Dataset excerpt:
--- --- ---

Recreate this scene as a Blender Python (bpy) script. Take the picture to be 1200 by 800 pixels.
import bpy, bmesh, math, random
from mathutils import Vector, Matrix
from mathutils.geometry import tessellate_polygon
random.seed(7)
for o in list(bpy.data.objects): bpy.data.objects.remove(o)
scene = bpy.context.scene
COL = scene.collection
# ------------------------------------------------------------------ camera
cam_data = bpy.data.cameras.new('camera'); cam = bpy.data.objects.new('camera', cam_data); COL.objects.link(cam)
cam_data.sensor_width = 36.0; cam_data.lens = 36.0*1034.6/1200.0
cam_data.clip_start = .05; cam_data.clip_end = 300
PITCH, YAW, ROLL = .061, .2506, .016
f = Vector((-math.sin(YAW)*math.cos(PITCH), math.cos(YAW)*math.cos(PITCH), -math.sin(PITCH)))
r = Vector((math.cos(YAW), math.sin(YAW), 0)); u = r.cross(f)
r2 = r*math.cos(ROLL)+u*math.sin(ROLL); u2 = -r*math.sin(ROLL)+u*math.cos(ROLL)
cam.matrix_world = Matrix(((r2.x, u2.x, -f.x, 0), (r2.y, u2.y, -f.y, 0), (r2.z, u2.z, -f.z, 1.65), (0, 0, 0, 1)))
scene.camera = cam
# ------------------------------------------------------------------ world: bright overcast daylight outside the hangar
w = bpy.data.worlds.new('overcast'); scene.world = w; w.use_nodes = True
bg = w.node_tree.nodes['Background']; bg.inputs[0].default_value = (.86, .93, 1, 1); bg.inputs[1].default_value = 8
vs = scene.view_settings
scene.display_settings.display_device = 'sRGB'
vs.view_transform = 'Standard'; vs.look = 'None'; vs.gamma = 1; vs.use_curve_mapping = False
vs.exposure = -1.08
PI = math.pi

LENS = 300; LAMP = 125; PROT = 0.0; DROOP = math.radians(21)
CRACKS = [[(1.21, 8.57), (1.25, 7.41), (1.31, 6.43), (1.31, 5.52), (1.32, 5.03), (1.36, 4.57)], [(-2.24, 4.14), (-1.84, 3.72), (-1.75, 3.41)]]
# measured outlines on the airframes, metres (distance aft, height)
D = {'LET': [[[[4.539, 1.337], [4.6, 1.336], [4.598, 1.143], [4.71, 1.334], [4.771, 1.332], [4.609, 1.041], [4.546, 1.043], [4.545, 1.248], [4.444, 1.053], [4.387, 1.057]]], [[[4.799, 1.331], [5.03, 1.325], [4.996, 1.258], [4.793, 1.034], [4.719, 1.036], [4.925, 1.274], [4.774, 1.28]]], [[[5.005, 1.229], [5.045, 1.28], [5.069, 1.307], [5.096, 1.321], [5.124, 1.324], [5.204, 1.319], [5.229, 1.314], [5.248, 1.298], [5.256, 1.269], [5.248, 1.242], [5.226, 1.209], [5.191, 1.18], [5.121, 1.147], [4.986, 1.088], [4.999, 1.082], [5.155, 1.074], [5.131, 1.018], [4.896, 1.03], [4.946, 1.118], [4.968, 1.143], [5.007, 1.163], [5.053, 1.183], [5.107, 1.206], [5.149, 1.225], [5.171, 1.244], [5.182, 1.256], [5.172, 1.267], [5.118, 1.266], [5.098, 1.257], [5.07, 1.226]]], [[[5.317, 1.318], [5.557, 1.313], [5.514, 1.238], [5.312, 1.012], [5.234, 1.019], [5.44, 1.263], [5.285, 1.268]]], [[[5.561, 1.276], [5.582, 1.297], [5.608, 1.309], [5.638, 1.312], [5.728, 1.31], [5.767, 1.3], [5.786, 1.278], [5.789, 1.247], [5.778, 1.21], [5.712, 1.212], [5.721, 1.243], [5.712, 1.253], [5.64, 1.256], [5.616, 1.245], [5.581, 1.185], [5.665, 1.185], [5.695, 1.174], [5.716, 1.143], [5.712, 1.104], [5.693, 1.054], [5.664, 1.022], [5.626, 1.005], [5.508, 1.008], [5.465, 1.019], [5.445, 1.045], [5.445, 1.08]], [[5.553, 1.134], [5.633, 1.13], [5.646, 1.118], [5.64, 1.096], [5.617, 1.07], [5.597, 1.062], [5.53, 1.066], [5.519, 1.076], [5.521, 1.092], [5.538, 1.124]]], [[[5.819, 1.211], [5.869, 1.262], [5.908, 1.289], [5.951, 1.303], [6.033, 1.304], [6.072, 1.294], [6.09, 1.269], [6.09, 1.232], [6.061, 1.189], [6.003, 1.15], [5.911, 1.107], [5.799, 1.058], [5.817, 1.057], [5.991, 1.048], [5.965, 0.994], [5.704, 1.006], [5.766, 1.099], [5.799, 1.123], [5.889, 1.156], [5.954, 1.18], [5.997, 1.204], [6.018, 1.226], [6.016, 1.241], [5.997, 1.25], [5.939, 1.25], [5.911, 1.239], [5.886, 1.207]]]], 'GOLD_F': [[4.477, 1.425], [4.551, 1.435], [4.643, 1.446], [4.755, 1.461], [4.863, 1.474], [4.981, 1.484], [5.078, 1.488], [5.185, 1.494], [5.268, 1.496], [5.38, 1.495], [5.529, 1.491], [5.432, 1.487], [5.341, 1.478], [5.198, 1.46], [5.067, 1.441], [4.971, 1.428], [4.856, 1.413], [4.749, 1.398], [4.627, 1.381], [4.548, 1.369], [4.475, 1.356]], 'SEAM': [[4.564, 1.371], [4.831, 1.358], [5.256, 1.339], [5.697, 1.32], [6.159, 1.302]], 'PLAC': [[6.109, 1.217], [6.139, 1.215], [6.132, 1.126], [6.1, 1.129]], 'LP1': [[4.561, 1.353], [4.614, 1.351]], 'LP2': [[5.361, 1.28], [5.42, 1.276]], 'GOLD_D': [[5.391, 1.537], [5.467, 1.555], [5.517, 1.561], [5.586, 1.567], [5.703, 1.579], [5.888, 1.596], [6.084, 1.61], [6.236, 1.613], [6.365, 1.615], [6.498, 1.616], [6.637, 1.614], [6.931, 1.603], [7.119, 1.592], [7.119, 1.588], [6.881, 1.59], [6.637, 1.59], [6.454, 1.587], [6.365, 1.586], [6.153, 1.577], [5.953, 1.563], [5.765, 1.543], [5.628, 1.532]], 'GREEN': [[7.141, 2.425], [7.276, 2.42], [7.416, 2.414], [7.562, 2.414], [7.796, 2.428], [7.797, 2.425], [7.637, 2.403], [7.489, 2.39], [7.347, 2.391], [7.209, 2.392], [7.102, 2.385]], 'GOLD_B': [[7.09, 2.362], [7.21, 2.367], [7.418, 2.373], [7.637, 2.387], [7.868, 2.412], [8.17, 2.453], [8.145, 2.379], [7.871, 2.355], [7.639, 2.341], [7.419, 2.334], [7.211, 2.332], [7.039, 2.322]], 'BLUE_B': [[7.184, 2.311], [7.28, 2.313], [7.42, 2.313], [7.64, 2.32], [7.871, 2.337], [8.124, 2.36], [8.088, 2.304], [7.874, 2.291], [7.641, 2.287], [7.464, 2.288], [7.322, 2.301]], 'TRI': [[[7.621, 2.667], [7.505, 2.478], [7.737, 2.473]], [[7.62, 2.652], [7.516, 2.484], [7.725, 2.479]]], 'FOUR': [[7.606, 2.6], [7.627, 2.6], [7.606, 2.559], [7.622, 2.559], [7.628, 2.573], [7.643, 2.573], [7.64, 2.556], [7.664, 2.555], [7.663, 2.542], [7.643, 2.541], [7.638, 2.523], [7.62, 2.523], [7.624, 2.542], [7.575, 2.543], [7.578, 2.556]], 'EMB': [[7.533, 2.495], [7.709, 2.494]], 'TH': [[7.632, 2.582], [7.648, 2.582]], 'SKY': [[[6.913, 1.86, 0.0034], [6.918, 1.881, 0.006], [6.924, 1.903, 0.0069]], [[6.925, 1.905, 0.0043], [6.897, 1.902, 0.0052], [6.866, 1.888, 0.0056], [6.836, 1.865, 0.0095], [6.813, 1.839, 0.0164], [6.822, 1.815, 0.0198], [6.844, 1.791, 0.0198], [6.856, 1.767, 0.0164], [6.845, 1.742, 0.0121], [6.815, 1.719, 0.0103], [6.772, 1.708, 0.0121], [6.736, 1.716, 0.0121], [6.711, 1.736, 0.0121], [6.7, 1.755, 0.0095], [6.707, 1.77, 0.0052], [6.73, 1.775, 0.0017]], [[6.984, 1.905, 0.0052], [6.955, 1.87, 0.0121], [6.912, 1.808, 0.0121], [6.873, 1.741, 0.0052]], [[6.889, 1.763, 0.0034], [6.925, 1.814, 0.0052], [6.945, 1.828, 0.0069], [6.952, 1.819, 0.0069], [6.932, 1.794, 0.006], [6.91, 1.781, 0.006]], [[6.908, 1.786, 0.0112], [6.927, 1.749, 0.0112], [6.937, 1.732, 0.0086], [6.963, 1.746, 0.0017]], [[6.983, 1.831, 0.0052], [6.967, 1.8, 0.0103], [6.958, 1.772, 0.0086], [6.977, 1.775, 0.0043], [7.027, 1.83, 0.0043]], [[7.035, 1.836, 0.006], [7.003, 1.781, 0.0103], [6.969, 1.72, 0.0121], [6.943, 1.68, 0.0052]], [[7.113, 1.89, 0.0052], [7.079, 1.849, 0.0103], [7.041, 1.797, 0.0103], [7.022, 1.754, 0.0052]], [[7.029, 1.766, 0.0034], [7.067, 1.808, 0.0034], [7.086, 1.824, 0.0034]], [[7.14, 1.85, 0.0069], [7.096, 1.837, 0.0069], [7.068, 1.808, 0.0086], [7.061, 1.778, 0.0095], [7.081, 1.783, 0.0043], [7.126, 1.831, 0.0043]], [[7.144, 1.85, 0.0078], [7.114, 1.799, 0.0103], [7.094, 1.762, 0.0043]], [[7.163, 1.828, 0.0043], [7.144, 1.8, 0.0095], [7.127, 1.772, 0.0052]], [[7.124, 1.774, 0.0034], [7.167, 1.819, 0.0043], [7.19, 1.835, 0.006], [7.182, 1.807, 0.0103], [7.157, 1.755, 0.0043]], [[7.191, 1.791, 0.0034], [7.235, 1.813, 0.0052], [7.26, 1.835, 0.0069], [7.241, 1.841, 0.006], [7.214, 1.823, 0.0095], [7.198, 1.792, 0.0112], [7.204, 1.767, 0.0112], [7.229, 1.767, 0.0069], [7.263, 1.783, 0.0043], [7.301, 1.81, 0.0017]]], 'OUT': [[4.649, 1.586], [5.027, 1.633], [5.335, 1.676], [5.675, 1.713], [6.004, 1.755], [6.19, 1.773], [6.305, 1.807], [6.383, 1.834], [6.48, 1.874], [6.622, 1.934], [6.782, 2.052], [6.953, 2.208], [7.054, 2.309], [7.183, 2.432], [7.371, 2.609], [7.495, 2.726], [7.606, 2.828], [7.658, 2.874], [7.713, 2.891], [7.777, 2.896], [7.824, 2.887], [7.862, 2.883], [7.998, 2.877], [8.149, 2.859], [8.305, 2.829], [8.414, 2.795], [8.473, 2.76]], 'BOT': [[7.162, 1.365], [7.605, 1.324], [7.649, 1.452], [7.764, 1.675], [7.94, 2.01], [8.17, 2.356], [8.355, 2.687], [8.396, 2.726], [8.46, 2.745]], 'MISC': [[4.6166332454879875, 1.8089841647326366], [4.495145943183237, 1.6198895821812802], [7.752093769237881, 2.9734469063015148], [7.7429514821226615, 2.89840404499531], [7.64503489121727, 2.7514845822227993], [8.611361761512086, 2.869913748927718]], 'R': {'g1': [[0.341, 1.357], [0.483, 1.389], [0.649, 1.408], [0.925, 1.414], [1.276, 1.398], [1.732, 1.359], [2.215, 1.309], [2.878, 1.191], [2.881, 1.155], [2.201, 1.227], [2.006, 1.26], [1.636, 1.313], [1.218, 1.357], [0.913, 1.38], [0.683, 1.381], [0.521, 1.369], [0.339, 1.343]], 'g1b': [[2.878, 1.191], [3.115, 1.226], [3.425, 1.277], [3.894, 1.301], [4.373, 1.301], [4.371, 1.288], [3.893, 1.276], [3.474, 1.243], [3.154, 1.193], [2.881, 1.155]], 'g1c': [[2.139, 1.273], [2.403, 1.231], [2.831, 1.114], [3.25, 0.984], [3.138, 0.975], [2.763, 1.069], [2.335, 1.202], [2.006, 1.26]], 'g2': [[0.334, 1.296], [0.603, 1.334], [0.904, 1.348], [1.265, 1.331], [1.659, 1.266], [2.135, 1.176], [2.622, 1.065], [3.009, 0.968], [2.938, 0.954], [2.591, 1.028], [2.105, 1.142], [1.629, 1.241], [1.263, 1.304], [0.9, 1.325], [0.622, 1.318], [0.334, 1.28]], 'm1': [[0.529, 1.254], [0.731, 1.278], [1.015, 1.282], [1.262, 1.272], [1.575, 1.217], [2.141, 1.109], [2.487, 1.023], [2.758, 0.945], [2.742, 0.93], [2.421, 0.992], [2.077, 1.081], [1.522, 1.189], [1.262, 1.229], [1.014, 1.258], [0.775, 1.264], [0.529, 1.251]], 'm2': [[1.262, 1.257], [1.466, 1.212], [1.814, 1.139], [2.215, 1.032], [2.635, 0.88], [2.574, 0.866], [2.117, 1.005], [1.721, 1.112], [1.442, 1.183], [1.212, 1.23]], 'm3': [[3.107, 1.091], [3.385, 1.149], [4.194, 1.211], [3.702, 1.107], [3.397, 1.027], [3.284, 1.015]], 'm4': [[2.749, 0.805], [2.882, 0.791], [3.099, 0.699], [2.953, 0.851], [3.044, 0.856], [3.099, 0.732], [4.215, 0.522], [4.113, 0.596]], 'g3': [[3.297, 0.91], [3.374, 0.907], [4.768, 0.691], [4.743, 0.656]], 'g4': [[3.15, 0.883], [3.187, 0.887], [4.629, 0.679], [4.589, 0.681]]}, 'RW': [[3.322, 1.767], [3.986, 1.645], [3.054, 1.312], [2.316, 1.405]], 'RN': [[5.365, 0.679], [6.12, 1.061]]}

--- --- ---

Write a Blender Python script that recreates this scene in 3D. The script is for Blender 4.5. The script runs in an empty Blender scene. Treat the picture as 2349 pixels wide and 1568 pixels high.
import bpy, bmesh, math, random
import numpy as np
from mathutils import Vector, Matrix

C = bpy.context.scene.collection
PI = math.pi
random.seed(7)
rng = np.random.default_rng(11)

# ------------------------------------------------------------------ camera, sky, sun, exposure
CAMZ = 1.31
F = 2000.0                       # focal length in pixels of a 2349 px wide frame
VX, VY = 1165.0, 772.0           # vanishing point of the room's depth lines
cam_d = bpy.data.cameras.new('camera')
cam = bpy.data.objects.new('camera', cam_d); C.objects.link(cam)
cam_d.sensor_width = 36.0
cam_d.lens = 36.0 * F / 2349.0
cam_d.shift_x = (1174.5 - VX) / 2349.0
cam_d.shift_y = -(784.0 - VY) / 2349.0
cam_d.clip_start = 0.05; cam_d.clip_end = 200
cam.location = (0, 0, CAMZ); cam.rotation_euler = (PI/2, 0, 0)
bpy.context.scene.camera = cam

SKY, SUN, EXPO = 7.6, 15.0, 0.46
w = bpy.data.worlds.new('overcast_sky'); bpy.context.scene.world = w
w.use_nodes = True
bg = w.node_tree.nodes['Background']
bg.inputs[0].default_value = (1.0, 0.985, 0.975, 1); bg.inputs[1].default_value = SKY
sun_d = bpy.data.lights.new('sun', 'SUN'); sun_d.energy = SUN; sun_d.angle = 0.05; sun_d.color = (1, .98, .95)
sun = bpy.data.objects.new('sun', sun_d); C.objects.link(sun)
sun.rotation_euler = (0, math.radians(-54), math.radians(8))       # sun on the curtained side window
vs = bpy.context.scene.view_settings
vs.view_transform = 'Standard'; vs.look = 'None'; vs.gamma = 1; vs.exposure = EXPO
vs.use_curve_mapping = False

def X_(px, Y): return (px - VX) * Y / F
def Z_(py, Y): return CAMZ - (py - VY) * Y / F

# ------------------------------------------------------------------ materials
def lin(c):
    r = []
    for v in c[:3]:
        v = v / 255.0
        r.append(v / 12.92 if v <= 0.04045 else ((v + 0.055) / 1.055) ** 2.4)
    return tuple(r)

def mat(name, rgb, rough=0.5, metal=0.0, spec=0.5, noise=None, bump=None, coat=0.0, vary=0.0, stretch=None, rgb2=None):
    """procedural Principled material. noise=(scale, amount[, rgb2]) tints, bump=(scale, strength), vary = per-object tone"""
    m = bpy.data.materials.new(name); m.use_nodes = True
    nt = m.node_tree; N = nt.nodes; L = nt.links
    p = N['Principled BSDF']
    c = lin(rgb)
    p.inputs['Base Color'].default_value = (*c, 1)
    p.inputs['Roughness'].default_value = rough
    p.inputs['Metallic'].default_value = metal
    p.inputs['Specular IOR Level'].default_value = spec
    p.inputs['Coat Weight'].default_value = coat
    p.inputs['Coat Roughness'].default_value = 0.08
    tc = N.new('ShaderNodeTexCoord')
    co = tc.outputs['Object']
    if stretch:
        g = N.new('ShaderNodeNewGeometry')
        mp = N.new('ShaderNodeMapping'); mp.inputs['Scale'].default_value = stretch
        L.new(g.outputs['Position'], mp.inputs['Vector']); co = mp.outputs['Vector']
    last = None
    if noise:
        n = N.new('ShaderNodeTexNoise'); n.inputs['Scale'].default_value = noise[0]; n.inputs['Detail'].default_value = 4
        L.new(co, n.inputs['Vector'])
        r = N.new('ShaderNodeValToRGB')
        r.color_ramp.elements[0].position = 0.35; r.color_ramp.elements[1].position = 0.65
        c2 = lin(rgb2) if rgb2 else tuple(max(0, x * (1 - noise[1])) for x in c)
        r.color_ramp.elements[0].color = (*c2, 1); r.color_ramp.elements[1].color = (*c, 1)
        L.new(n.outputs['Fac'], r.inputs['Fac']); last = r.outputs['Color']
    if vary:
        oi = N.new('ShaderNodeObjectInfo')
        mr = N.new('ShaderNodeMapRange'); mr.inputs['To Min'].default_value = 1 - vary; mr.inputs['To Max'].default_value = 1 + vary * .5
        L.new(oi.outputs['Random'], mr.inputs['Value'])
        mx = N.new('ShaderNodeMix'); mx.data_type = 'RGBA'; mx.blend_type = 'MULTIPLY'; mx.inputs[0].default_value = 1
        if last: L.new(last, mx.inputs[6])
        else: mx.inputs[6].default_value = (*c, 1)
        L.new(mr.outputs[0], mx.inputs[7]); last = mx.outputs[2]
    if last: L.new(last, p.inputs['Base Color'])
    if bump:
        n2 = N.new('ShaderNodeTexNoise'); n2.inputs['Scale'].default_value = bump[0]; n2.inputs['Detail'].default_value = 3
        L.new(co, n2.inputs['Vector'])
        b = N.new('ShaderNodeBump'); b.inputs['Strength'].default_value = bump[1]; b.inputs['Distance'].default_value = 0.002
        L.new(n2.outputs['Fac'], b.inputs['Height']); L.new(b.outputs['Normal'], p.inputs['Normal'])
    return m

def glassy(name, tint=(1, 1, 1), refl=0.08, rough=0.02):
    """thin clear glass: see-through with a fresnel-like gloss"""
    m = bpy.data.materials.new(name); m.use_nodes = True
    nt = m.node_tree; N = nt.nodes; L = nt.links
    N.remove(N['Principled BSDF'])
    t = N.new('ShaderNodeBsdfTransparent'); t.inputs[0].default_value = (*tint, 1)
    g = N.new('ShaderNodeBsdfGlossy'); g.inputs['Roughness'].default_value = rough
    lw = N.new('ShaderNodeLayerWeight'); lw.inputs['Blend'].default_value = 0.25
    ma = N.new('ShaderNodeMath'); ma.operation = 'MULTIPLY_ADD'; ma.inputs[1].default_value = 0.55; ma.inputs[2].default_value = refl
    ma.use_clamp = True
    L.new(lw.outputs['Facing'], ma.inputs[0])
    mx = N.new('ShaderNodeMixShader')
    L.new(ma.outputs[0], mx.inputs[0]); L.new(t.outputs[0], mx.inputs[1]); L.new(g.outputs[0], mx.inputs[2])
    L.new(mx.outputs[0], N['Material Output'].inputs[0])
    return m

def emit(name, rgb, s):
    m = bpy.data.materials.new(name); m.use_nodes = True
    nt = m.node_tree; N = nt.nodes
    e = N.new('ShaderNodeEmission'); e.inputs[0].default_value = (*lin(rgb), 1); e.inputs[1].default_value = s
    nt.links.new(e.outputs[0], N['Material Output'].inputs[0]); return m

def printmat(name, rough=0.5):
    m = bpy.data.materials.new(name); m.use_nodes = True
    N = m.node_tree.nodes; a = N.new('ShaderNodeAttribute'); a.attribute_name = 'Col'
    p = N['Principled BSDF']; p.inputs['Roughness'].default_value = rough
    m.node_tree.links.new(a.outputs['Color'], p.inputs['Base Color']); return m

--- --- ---

◆ Aim ◆
Reproduce the lines exactly, taking as the first line the one with "Write a Blender" and as the last line the one with "bpy.context.scene.camera = cam", and include nothing else.

◆ Solution below ◆
Write a Blender Python script that recreates this scene in 3D. The script is for Blender 4.5. The script runs in an empty Blender scene. Treat the picture as 2349 pixels wide and 1568 pixels high.
import bpy, bmesh, math, random
import numpy as np
from mathutils import Vector, Matrix

C = bpy.context.scene.collection
PI = math.pi
random.seed(7)
rng = np.random.default_rng(11)

# ------------------------------------------------------------------ camera, sky, sun, exposure
CAMZ = 1.31
F = 2000.0                       # focal length in pixels of a 2349 px wide frame
VX, VY = 1165.0, 772.0           # vanishing point of the room's depth lines
cam_d = bpy.data.cameras.new('camera')
cam = bpy.data.objects.new('camera', cam_d); C.objects.link(cam)
cam_d.sensor_width = 36.0
cam_d.lens = 36.0 * F / 2349.0
cam_d.shift_x = (1174.5 - VX) / 2349.0
cam_d.shift_y = -(784.0 - VY) / 2349.0
cam_d.clip_start = 0.05; cam_d.clip_end = 200
cam.location = (0, 0, CAMZ); cam.rotation_euler = (PI/2, 0, 0)
bpy.context.scene.camera = cam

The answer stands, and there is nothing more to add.